Hace cuarenta años que nuestro compositor saca discos. En cuatro décadas escribió, por lo menos, cuatro canciones inolvidables y conmovedoras: «Rosemary», «Sólo se trata de vivir», «Si no son más de las tres» y «Nueva zamba para mi tierra». Yo a Litto no lo escuché casi nada, pero ese casi nada ya son estas cuatro canciones. «Nueva zamba para mi tierra» la escuché una sola vez, en vivo con Calamaro, y me bastó.
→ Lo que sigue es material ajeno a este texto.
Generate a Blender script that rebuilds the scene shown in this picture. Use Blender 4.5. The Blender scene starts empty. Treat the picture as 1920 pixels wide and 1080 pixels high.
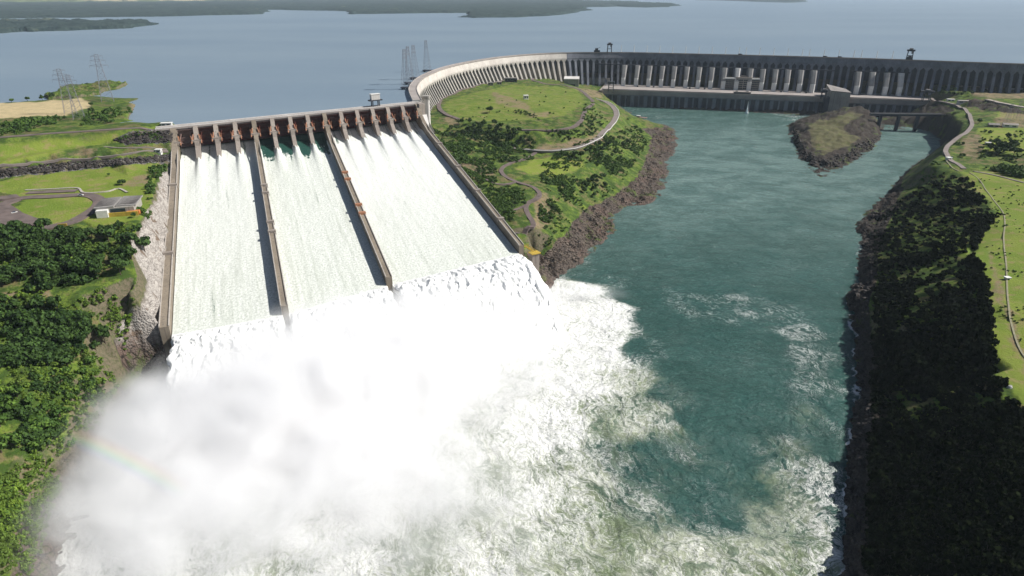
import bpy, bmesh, math, random
import numpy as np
from mathutils import Vector, Matrix
from mathutils.geometry import delaunay_2d_cdt

random.seed(7); rng = np.random.default_rng(7)
sc = bpy.context.scene
R = math.radians
# ------------------------------------------------------------------ camera
F_PX, HORIZ, CAM_H = 1200.0, -15.0, 270.0
PITCH = math.atan((540 - HORIZ) / F_PX)
cam = bpy.data.objects.new('camera', bpy.data.cameras.new('camera'))
sc.collection.objects.link(cam); sc.camera = cam
cam.location = (0, 0, CAM_H)
cam.rotation_euler = (math.pi / 2 - PITCH, 0, 0)
cam.data.sensor_width = 36.0; cam.data.lens = 36.0 * F_PX / 1920
cam.data.clip_start = 1.0; cam.data.clip_end = 120000
# ------------------------------------------------------------------ light
SUN_AZ, SUN_EL = 4.0, 42.0      # azimuth measured from +X towards +Y
w = bpy.data.worlds.new("World"); sc.world = w; w.use_nodes = True
nt = w.node_tree; nt.nodes.clear()
sky = nt.nodes.new('ShaderNodeTexSky'); sky.sky_type = 'NISHITA'; sky.sun_disc = False
sky.sun_elevation = R(SUN_EL); sky.sun_rotation = R(90 - SUN_AZ)
sky.air_density = 1.0; sky.dust_density = 1.2; sky.ozone_density = 1.5
bg = nt.nodes.new('ShaderNodeBackground'); bg.inputs[1].default_value = 0.05
wo = nt.nodes.new('ShaderNodeOutputWorld')
nt.links.new(sky.outputs[0], bg.inputs[0]); nt.links.new(bg.outputs[0], wo.inputs[0])
sl = bpy.data.lights.new('sun', 'SUN'); sl.energy = 5.0; sl.angle = R(0.5); sl.color = (1.0, 0.965, 0.9)
so = bpy.data.objects.new('sun', sl); sc.collection.objects.link(so)
sdir = Vector((math.cos(R(SUN_EL)) * math.cos(R(SUN_AZ)), math.cos(R(SUN_EL)) * math.sin(R(SUN_AZ)), math.sin(R(SUN_EL))))
so.rotation_euler = sdir.to_track_quat('Z', 'Y').to_euler(); so.location = (600, 400, 900)
sc.view_settings.view_transform = 'Standard'; sc.view_settings.look = 'None'
sc.view_settings.exposure = 0.42; sc.view_settings.gamma = 1.0
sc.cycles.use_denoising = True
sc.cycles.max_bounces = 10; sc.cycles.volume_bounces = 10; sc.cycles.transparent_max_bounces = 12
sc.cycles.volume_step_rate = 2.0; sc.cycles.volume_max_steps = 256

# ------------------------------------------------------------------ survey maths
CP, SP = math.cos(PITCH), math.sin(PITCH)
def ray(px, py):
    u = (px - 960) / F_PX; v = (540 - py) / F_PX
    return u, v * SP + CP, v * CP - SP
def at(px, py, z):
    "world point at height z seen at photo position (px, py)"
    x, y, dz = ray(px, py); t = (z - CAM_H) / dz
    return Vector((x * t, y * t, z))
def proj(x, y, z):
    d = y * CP - (z - CAM_H) * SP; v = y * SP + (z - CAM_H) * CP
    return 960 + F_PX * x / d, 540 - F_PX * v / d

# numpy lattice noise ------------------------------------------------
def _h(ix, iy, s):
    n = (ix.astype(np.int64) * 374761393 + iy.astype(np.int64) * 668265263 + s * 1442695041) & 0xffffffff
    n = ((n ^ (n >> 13)) * 1274126177) & 0xffffffff
    return ((n ^ (n >> 16)) & 0xffff) / 65535.0
def vnoise(x, y, s=0):
    x = np.asarray(x, float); y = np.asarray(y, float)
    ix = np.floor(x); iy = np.floor(y); fx = x - ix; fy = y - iy
    fx = fx * fx * (3 - 2 * fx); fy = fy * fy * (3 - 2 * fy)
    a = _h(ix, iy, s); b = _h(ix + 1, iy, s); c = _h(ix, iy + 1, s); d = _h(ix + 1, iy + 1, s)
    return (a + (b - a) * fx) * (1 - fy) + (c + (d - c) * fx) * fy - 0.5
def fbm(x, y, sc_, oc=4, s=0, gain=0.5):
    r = 0; a = 1; f = 1.0 / sc_
    for k in range(oc):
        r = r + a * vnoise(x * f + 17.3 * k, y * f - 9.1 * k, s + k); a *= gain; f *= 2.03
    return r
def smooth(a, b, x):
    t = np.clip((x - a) / (b - a), 0, 1); return t * t * (3 - 2 * t)
def inpoly(px, py, poly):
    r = np.zeros(np.shape(px), bool); n = len(poly)
    for i in range(n):
        x0, y0 = poly[i][:2]; x1, y1 = poly[(i + 1) % n][:2]
        if y0 == y1: continue
        c = ((y0 > py) != (y1 > py)) & (px < (x1 - x0) * (py - y0) / (y1 - y0) + x0)
        r ^= c
    return r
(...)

Estoy frente a la Plaza Constitución, en una confitería (esa era la palabra) llamada “La Central”. Tenía pensado irme al carajo, al campo, a Gándara, pero mis nociones acerca de los horarios del tren eran erróneas. Quería caminar en la llanura (pero hace mucho calor) y vivir la situación de la pensión. Quería, pero íntimamente sé que no iba salir tan bien, empezar The Buenos Aires Affair y pispear Sexo y traición en Roberto Arlt. Quería, en fin, alejarme un poco y ver todo desde afuera (“A la alternativa: ¿o conciencia o estructura?, hay que contestar, pienso, optando por la estructura”, Masotta). Pero sigo en la ciudad y este aire acondicionado me está matando, me estoy enfermando, pero ya no lo veo como un destino. La única idea de destino que quiero ver es la de «Rosemary».